GEOMETRIC ANALYSIS OF FOLDED GREYWACKE LAYERS FROM PACHECO PASS, CALIFORNIA
Detailed geometric structural analysis of the Franciscan Complex in Pacheco Pass has shown 4 generations of folding based on style groups. The general fold shapes of these style groups are F1 (isoclinal), F2 (tight), F3 (open), and F4 (kink). In outcrop cross-cutting relationships, such as cleavage or superimposed folding, are not common. Although F2 folds are the most common outcrop-scale folds, the folds of the D2 deformation have greatest variation, from tight to open. This study is analyzing the geometric shape of F2 folds to better define D2 deformation for kinematic analysis, and aid in the identifying of F2 folds, from F1 and F3 folds, in the field where cross-cutting relationships may not be present.

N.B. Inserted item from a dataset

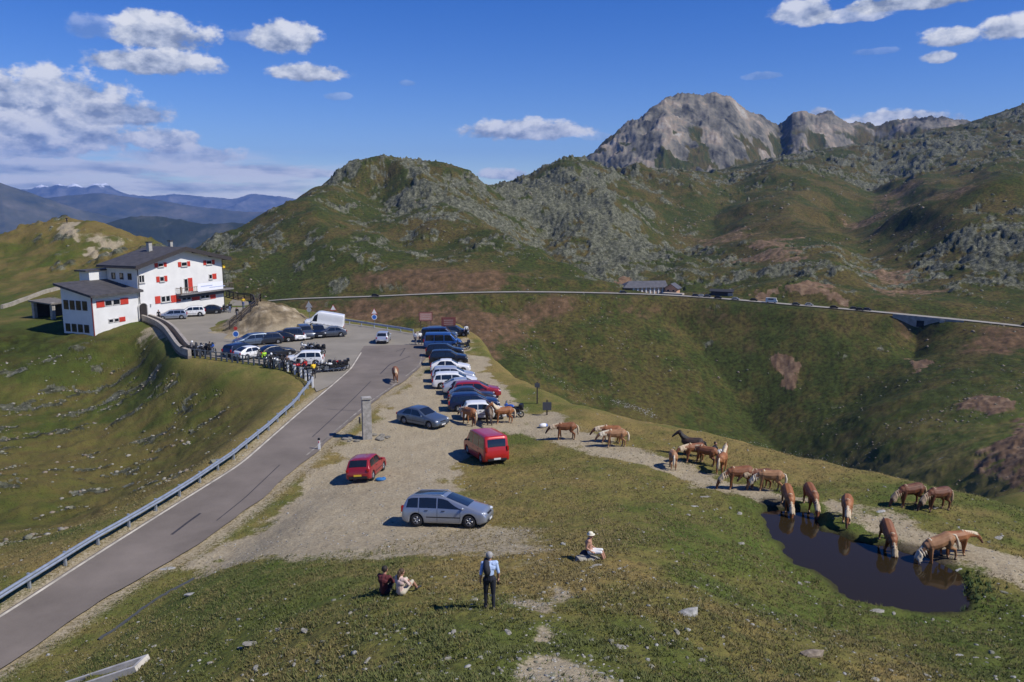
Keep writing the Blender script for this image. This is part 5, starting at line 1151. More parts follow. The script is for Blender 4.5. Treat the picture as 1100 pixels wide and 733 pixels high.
def by_wheels(kind, color, label, rear, front, side, **k):
    """stand a car by the contact points of its rear and front wheel on the visible side"""
    a, b = hit(*rear), hit(*front); h = math.atan2(b.y-a.y, b.x-a.x); W = SPEC[kind]['W']/2-.13; c = (a+b)/2; s = 1 if side == 'R' else -1
    mx = (SPEC[kind]['ax'][0]+SPEC[kind]['ax'][1])/2-.5; c = c-Vector((math.cos(h), math.sin(h), 0))*mx*SPEC[kind]['L']+Vector((-math.sin(h), math.cos(h), 0))*W*s
    return vehicle(kind, color, label, c.x, c.y, h, **k)
def by_px(kind, color, label, px, py, deg, **k):
    p = hit(px, py); return vehicle(kind, color, label, p.x, p.y, R(deg), **k)
SILVER = paint('silver', (.31, .345, .405), .55); RED = paint('red', (.44, .018, .016), .1); DRED = paint('dark_red', (.30, .015, .022), .15); SLATE = paint('slate', (.11, .145, .20), .5); WHT = paint('white', (.74, .74, .73), .0)
NAVY = paint('navy', (.012, .022, .065), .3); BLK = paint('black', (.012, .013, .016), .2); BLUE = paint('blue', (.025, .085, .27), .35); PSIL = paint('pale_silver', (.55, .57, .60), .5); GRY = paint('grey', (.10, .11, .13), .5); CHAR = paint('charcoal', (.035, .04, .05), .4)
c = by_wheels('mpv', SILVER, 'silver estate car with panoramic glass roof parked alone on the grass edge', (447, 566), (505.5, 568), 'R')
for s in (1, -1): MB().tube([(-1.70, .60*s, 1.46), (-1.6, .61*s, 1.555), (-.15, .62*s, 1.58), (.0, .61*s, 1.50)], .022, 6).build('roof_rail', STEEL, c)
by_wheels('minibus', RED, 'red minibus seen from behind, parked on the gravel near the horses', (519, 499), (502, 487), 'L')
by_wheels('hatchback', DRED, 'dark red small hatchback parked low on the gravel near the pillar', (399.5, 517), (412, 505.5), 'R', plate=mat('number_plate_yellow', (.75, .48, .04), .5))
by_wheels('saloon', SLATE, 'slate blue car standing apart on the gravel right of the pillar', (437, 456.5), (459, 460.5), 'R')
by_px('hatchback', PSIL, 'small silver car driving away on the far end of the road', 412, 368, 92)
# the row along the right of the gravel, nearest first
ROWG = 'cars parked side by side along the valley edge'
row = [('hatchback', WHT, 'white hatchback nearest in the row, half hidden behind three horses', 519, 449, 8), ('estate', NAVY, 'navy estate car just behind the standing horses in the row', 509, 440, 8), ('saloon', CHAR, 'charcoal car between the navy estate and the red car in the row', 507, 432, 7), ('estate', DRED, 'dark red estate car in the middle of the parked row', 512, 426.5, 6),
       ('saloon', PSIL, 'pale silver saloon just beyond the dark red car in the row', 500, 422, 6), ('estate', WHT, 'white estate car nearer of two side by side in the row', 489, 416, 5), ('estate', PSIL, 'silver estate car between the white estate and the white coupe', 487, 409.5, 5), ('saloon', WHT, 'white rounded coupe beyond the silver estate in the row', 484, 400, 4), ('suv', BLK, 'black off-road car beyond the white coupe in the row', 482, 391.5, 4),
       ('estate', BLK, 'long black estate car in front of the blue minibus', 478, 382.5, 3), ('minibus', BLUE, 'bright blue minibus near the far end of the row', 476, 374, 3), ('minibus', NAVY, 'navy minibus behind the bright blue one in the row', 472, 367.5, 2), ('estate', SLATE, 'slate blue estate car at the far end of the parked row', 474, 362.5, 2), ('hatchback', CHAR, 'small charcoal car at the far end beside the info boards', 489, 361, 0)]
for k, col, lab, px, py, dg in row: by_px(k, col, lab, px, py, dg, group=ROWG)
# cars in the lot below the rocky bank
LOTG = 'cars parked below the rocky bank'
for k, col, lab, px, py, dg in [('estate', NAVY, 'dark navy estate car at the left end of the lower lot', 259, 382, 62), ('saloon', WHT, 'white saloon with dark glass parked behind the railing', 272, 385, 50), ('saloon', BLK, 'black saloon right of the white saloon in the lower lot', 297, 384, 40), ('estate', SLATE, 'slate blue estate car against the rocky bank', 270, 371.5, 215), ('hatchback', CHAR, 'charcoal hatchback with red tail lights against the bank', 288, 370, 205), ('saloon', BLK, 'black saloon with bright tail lights facing the bank', 298.5, 368, 200), ('suv', CHAR, 'charcoal off-road car beside the white hatchback', 309, 366.5, 195),
       ('hatchback', WHT, 'white hatchback with its nose out between dark cars', 319, 365, -60), ('suv', GRY, 'grey off-road car facing out beside the white van', 328, 363, -65), ('estate', BLK, 'black estate car in front of the white van', 342, 361.5, -70), ('saloon', GRY, 'grey saloon with pale tail right of the white van', 355, 362.5, 200)]: by_px(k, col, lab, px, py, dg, group=LOTG)
by_px('panel_van', WHT, 'white high-roofed panel van behind the parked cars', 348, 354, 187)
by_px('suv', WHT, 'white off-road car among the motorcycles by the barrier', 327, 393.5, 187)
FG = 'cars parked in front of the hotel'
by_px('estate', SILVER, 'left silver car parked in front of the hotel wall', 185, 343.5, 200, group=FG); by_px('suv', WHT, 'white car in the middle of the three at the hotel', 205.5, 340.5, 200, group=FG); by_px('saloon', BLK, 'black saloon with red lights right of the white car at the hotel', 224, 337.5, 198, group=FG)
# traffic and parked cars on the far road: a few pixels each
def far_vehicle(name, px, col, label, cat, side=0.0, big=False):
    p, h = near_road(px, side); b = MB(); L_, W, H = (4.3, 1.75, 1.45) if not big else (6.2, 2.2, 2.8); z = .0
    pr = [(-.5, .18), (.5, .18), (.5, .5), (.3, .58), (.16, .98), (-.34, 1.0), (-.47, .62), (-.5, .5)] if not big else [(-.5, .15), (.5, .15), (.5, .45), (.42, .6), (.40, 1.0), (-.5, 1.0), (-.5, .6), (-.5, .3)]
    n = 8; b.add([(x*L_, -W/2, q*H) for x, q in pr]+[(x*L_, W/2, q*H) for x, q in pr], [tuple(range(n)), tuple(range(2*n-1, n-1, -1))]+[(i, n+i, n+(i+1) % n, (i+1) % n) for i in range(n)]); b.cur = 1
    for s in (-1, 1): b.box((-.05*L_, s*W/2, .77*H), (.45*L_, .02, .26*H)); [b.lathe([(0, .1*s), (.3, .1*s), (.32, 0)], (x*L_, s*(W/2-.05), .32), 'Y', 10) for x in (-.32, .3)]
    o = b.build(name, [col, BLACK]); o.location = p; o.rotation_euler = (0, 0, h); tag(o, label, cat, 'vehicles along the far road')
for q in [(403, BLK, 'lone dark car on the far road above the hairpin'), (672, BLK, 'dark car by the left end of the barn'), (746, NAVY, 'dark car left of the silver one by the cow shed'), (752, PSIL, 'silver car by the cow shed on the far road'), (762, GRY, 'grey car in front of the cow shed'), (769, BLK, 'black car in front of the cow shed right end'), (791, PSIL, 'pale car just right of the cow shed on the far road'), (810, BLK, 'dark car at the left end of the red cutting'), (853, GRY, 'grey car below the red cutting'), (868, PSIL, 'silver car below the middle of the red cutting'), (895, BLK, 'dark car at the right end of the red cutting'), (916, CHAR, 'first of three dark cars right of the red cutting'), (925, BLK, 'middle of three dark cars right of the red cutting'), (934, NAVY, 'last of three dark cars right of the red cutting'), (1098, BLK, 'dark car on the road at the right edge of the picture')]:
    far_vehicle('distant_car', q[0], q[1], q[2], 'car', -1.4 if q[0] % 2 else 1.2)
far_vehicle('camper_van', 828, WHT, 'white camper van parked below the red cutting', 'van', -1.3, True)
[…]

The geometry of profiles of folded greywacke layers from Pacheco Pass, California, are being measured via three methods: 1) visual harmonics analysis of Hudleston (1973); 2) dip isogon analysis of Ramsay (1967); and 3) the use of the Matlab computer program "Fold Profiler" of Lisle et al. (2006). Some 200, <10-centimeter-fold specimens, were cut normal to their fold axes, and their profiles digitally scanned for analysis.
Preliminary results of visual harmonic analysis of 30 fold surfaces indicates a dominance of 2D and 2E (open ellipse to sine) forms, Fourier coefficients of 48 fold surfaces fall in the range of parabolic to sinusoidal; and the dip isogons of 33 folded layers fall in the range of fold class 1B to 1C (i.e. parallel to similar fold geometries). The fold surfaces measured with Fold Profiler plot in a broad band of the 0.5–1.5 aspect ratio to 0.4–0.85 shape parameter, that is, open, close, and tight Parabolas and Semi-Ellipses forms. These data will then be further classified by outer-arc and inner-arc fold boundaries, and by layer composition (such as grain size, chert content) to see how these factors influence fold shapes.